▶ _What needs to be done_:
In full and without alteration, give the listing again.

▶ _Data lines_:
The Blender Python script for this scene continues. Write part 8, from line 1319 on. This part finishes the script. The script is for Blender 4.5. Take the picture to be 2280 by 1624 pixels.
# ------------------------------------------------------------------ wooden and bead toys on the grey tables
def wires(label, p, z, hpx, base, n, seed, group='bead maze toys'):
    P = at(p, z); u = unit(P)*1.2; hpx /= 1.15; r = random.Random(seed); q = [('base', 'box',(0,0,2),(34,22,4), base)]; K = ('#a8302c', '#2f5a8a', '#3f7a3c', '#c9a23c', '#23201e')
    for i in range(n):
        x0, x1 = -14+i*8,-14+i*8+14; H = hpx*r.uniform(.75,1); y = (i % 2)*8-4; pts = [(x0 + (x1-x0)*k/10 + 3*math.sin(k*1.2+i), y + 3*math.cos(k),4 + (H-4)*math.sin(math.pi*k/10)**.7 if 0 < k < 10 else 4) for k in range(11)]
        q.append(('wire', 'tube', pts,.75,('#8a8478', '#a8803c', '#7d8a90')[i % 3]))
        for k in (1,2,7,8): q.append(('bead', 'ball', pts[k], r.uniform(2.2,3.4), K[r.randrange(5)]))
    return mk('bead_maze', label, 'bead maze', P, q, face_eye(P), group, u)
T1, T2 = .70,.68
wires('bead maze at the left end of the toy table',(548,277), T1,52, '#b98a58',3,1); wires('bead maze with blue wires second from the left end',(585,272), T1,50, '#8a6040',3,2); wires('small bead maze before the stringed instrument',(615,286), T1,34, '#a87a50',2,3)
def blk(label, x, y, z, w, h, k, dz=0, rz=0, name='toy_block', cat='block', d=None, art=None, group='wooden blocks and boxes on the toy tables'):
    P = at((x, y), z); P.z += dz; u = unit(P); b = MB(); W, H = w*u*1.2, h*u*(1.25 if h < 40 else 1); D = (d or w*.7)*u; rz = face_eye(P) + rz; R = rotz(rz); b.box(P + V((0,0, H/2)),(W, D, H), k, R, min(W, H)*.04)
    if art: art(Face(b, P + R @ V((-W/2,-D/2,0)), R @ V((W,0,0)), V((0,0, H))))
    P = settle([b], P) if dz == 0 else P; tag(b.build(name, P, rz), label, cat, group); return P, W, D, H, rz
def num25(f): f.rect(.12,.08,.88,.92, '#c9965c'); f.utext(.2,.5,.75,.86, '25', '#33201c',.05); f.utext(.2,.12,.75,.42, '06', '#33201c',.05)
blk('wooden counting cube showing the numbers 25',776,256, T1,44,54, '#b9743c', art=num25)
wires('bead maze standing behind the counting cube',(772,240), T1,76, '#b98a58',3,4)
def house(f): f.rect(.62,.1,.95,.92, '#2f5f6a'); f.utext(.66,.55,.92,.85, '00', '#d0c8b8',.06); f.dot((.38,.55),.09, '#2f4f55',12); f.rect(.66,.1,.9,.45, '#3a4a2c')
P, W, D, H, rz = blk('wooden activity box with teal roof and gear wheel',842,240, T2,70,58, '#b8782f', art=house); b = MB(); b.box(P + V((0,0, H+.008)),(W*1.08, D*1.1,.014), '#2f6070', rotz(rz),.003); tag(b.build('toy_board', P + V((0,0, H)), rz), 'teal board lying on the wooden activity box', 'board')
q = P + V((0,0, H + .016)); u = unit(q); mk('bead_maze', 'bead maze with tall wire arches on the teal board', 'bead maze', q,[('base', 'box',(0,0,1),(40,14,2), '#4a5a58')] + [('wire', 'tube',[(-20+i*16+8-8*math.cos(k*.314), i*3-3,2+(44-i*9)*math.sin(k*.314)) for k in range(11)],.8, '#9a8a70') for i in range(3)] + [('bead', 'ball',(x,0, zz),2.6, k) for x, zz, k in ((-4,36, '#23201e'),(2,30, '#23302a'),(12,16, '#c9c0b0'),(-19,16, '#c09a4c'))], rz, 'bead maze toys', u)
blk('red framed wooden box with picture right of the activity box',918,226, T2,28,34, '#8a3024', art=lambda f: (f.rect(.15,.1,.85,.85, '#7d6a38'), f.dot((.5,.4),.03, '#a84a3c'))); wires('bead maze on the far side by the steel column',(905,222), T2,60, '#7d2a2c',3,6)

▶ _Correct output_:
The Blender Python script for this scene continues. Write part 8, from line 1319 on. This part finishes the script. The script is for Blender 4.5. Take the picture to be 2280 by 1624 pixels.
# ------------------------------------------------------------------ wooden and bead toys on the grey tables
def wires(label, p, z, hpx, base, n, seed, group='bead maze toys'):
    P = at(p, z); u = unit(P)*1.2; hpx /= 1.15; r = random.Random(seed); q = [('base', 'box',(0,0,2),(34,22,4), base)]; K = ('#a8302c', '#2f5a8a', '#3f7a3c', '#c9a23c', '#23201e')
    for i in range(n):
        x0, x1 = -14+i*8,-14+i*8+14; H = hpx*r.uniform(.75,1); y = (i % 2)*8-4; pts = [(x0 + (x1-x0)*k/10 + 3*math.sin(k*1.2+i), y + 3*math.cos(k),4 + (H-4)*math.sin(math.pi*k/10)**.7 if 0 < k < 10 else 4) for k in range(11)]
        q.append(('wire', 'tube', pts,.75,('#8a8478', '#a8803c', '#7d8a90')[i % 3]))
        for k in (1,2,7,8): q.append(('bead', 'ball', pts[k], r.uniform(2.2,3.4), K[r.randrange(5)]))
    return mk('bead_maze', label, 'bead maze', P, q, face_eye(P), group, u)
T1, T2 = .70,.68
wires('bead maze at the left end of the toy table',(548,277), T1,52, '#b98a58',3,1); wires('bead maze with blue wires second from the left end',(585,272), T1,50, '#8a6040',3,2); wires('small bead maze before the stringed instrument',(615,286), T1,34, '#a87a50',2,3)
def blk(label, x, y, z, w, h, k, dz=0, rz=0, name='toy_block', cat='block', d=None, art=None, group='wooden blocks and boxes on the toy tables'):
    P = at((x, y), z); P.z += dz; u = unit(P); b = MB(); W, H = w*u*1.2, h*u*(1.25 if h < 40 else 1); D = (d or w*.7)*u; rz = face_eye(P) + rz; R = rotz(rz); b.box(P + V((0,0, H/2)),(W, D, H), k, R, min(W, H)*.04)
    if art: art(Face(b, P + R @ V((-W/2,-D/2,0)), R @ V((W,0,0)), V((0,0, H))))
    P = settle([b], P) if dz == 0 else P; tag(b.build(name, P, rz), label, cat, group); return P, W, D, H, rz
def num25(f): f.rect(.12,.08,.88,.92, '#c9965c'); f.utext(.2,.5,.75,.86, '25', '#33201c',.05); f.utext(.2,.12,.75,.42, '06', '#33201c',.05)
blk('wooden counting cube showing the numbers 25',776,256, T1,44,54, '#b9743c', art=num25)
wires('bead maze standing behind the counting cube',(772,240), T1,76, '#b98a58',3,4)
def house(f): f.rect(.62,.1,.95,.92, '#2f5f6a'); f.utext(.66,.55,.92,.85, '00', '#d0c8b8',.06); f.dot((.38,.55),.09, '#2f4f55',12); f.rect(.66,.1,.9,.45, '#3a4a2c')
P, W, D, H, rz = blk('wooden activity box with teal roof and gear wheel',842,240, T2,70,58, '#b8782f', art=house); b = MB(); b.box(P + V((0,0, H+.008)),(W*1.08, D*1.1,.014), '#2f6070', rotz(rz),.003); tag(b.build('toy_board', P + V((0,0, H)), rz), 'teal board lying on the wooden activity box', 'board')
q = P + V((0,0, H + .016)); u = unit(q); mk('bead_maze', 'bead maze with tall wire arches on the teal board', 'bead maze', q,[('base', 'box',(0,0,1),(40,14,2), '#4a5a58')] + [('wire', 'tube',[(-20+i*16+8-8*math.cos(k*.314), i*3-3,2+(44-i*9)*math.sin(k*.314)) for k in range(11)],.8, '#9a8a70') for i in range(3)] + [('bead', 'ball',(x,0, zz),2.6, k) for x, zz, k in ((-4,36, '#23201e'),(2,30, '#23302a'),(12,16, '#c9c0b0'),(-19,16, '#c09a4c'))], rz, 'bead maze toys', u)
blk('red framed wooden box with picture right of the activity box',918,226, T2,28,34, '#8a3024', art=lambda f: (f.rect(.15,.1,.85,.85, '#7d6a38'), f.dot((.5,.4),.03, '#a84a3c'))); wires('bead maze on the far side by the steel column',(905,222), T2,60, '#7d2a2c',3,6)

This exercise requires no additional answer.